The over-compression of my single sentence allusion to the Calcutta paper did indeed mislead in one minor regard, and Mr Ghosh rightly corrects this. I referred to the Statesman adopting its pro-BJP stance ‘under the editorship’ of someone whom I deliberately did not name, but whom Mr Ghosh identifies as Swapan Dasgupta. Dr Dasgupta was not, as my wording inadvertently implied, the Editor-in-Chief but an assistant editor. I think I am right in believing, however, that he was a – if not the – crucial influence on the Statesman’s political line in the later Eighties.

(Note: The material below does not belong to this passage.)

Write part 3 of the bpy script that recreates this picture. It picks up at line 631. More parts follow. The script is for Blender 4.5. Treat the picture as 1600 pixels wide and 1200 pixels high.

On the more substantive, and far more serious, issue of the Calcutta Statesman’s politics: it has certainly become more critical of the BJP recently than it was in the late Eighties and early Nineties. What it has not done is display any clear recognition that the BJP, as a party explicitly based on religious sectarianism – what in India is usually called communalism – is different in kind from India’s other major political parties. On the contrary, the paper’s criticism of BJP religious bigotry has often seemed to this reader to be peculiarly muted.
In editorials during India’s recent election period, such phrases as ‘flawed perceptions’ were standard Statesman descriptions of the BJP’s views of Muslims and other minorities. To call this an understatement would be … well, an understatement. Much stronger hostile language was used about other major parties, especially the formerly ruling Congress. The Statesman argued firmly for the BJP’s right to lead a new government; this at a time when the other main parties were taking a principled stance against entering coalition with such a sectarian, illiberal body. A Statesman editorial proclaimed with apparent approval that the BJP’s rise ‘means that more people are seeking to found nationhood on religious identity. It also means that people are turning their backs on the Nehruvian nation-state’ – that is, on the secular democratic ideals of India’s founders. Those who believe, as I do, that such ideals remain India’s only hope, will think the Statesman a very odd and ambiguous kind of ‘outspoken critic’ of the BJP, and of communalism. I only wish Mr Ghosh’s description were more accurate than it is.